If anything Brian Sharples and the board at HomeAway quite obviously shot themselves in the foot moving too slowly due to "innovators dilemma" around subscription vs demand pricing (and other concerns) and they left an avenue of attack open for Airbnb to get sufficient momentum w/ urban properties to steal their customer base (the homeowners) using the demand side as a cudgel.
> So Taxi services have gone through these stages ... Defacto de-regulation (via effective non-enforcement)
Could you talk a bit more about that part? I'm glad that Uber exists, but I don't understand how they got around the "government enforced monopoly" you mentioned. Why didn't the local taxi companies go to their city government and get Uber shut down as soon as Uber starting operating in their city? Wouldn't the city government be far more receptive to the local taxi company than to an upstart 1000 miles away? Did Uber spend a fortune to fight this city by city in court? If someone told me Uber's business plan 13 years ago, I would have said it'd be shut down instantly by the local regulators.

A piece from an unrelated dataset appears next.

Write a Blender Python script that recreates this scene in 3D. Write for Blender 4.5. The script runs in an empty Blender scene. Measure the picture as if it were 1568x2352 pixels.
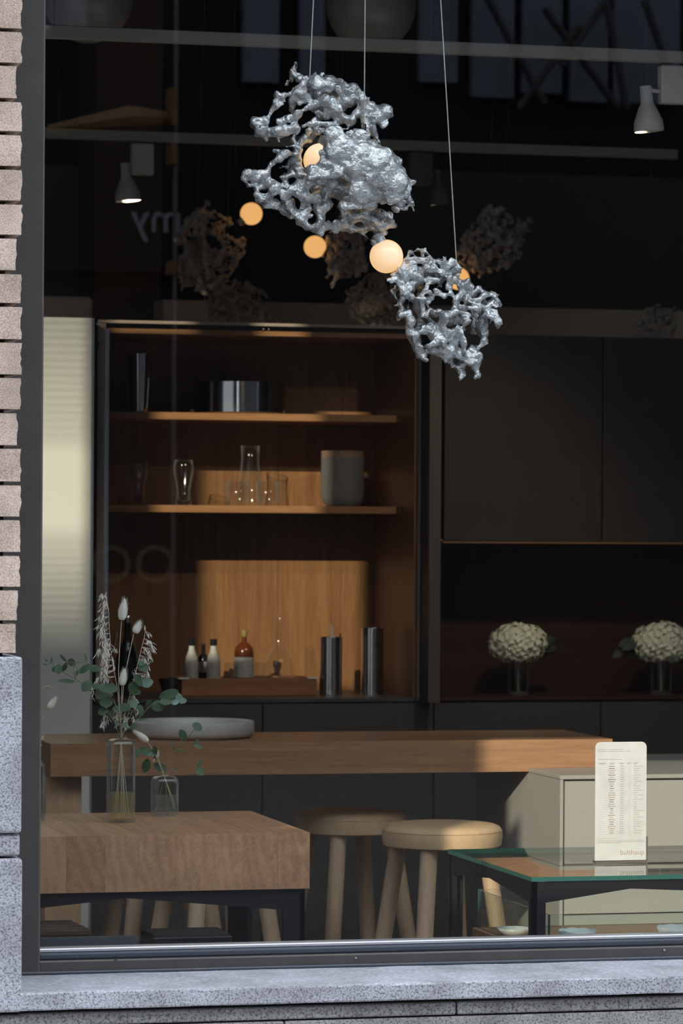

That's a whole long post and what approach was taken varied from place to place, google "uber greyball" to see how uber prevented enforcement attempts... but really it came down to mass civil disobedience by drivers and riders to not comply with local taxi laws that brought about political change.
For example, in some cities like Austin, TX when Lyft first came to town (at effectively the same time as Uber) their interface showed the fare as technically an optional donation and Lyft guaranteed the driver reimbursement.
Austin was one of the few places in the US that for a short period successfully stopped use of lyft and uber but the city was over ruled by the state.
Because when you book a car or ask for food to be delivered of it does not happen you just cancel the transaction and book another one, perhaps on another app. There is not much risk associated to this transaction and this favour the apparition of « competitors » doing the exact same thing.
When you are renting a flat in another town, or country, sometimes weeks or months in advance, the risk is much higher. If upon arrival you discover you have been scammed it has a much higher impact than a delayed meal. This favour a single actor that you can trust (however bad is Airbnb, image what it would like if you had to trust a local actor in a country that you have never been, acting without respecting the regulations…).
This makes the dynamics of those two types of marketplace completely different.
I very rarely see Airbnb that's any better than what I can find on booking and it's more expensive. Not a huge sample size, but that was true in London, Paris, Berlin and few Polish cities.
I would've expected to see a lot of VC money being thrown there as well, but I'm only seeing Airbnb raising their fees and actually making a profit.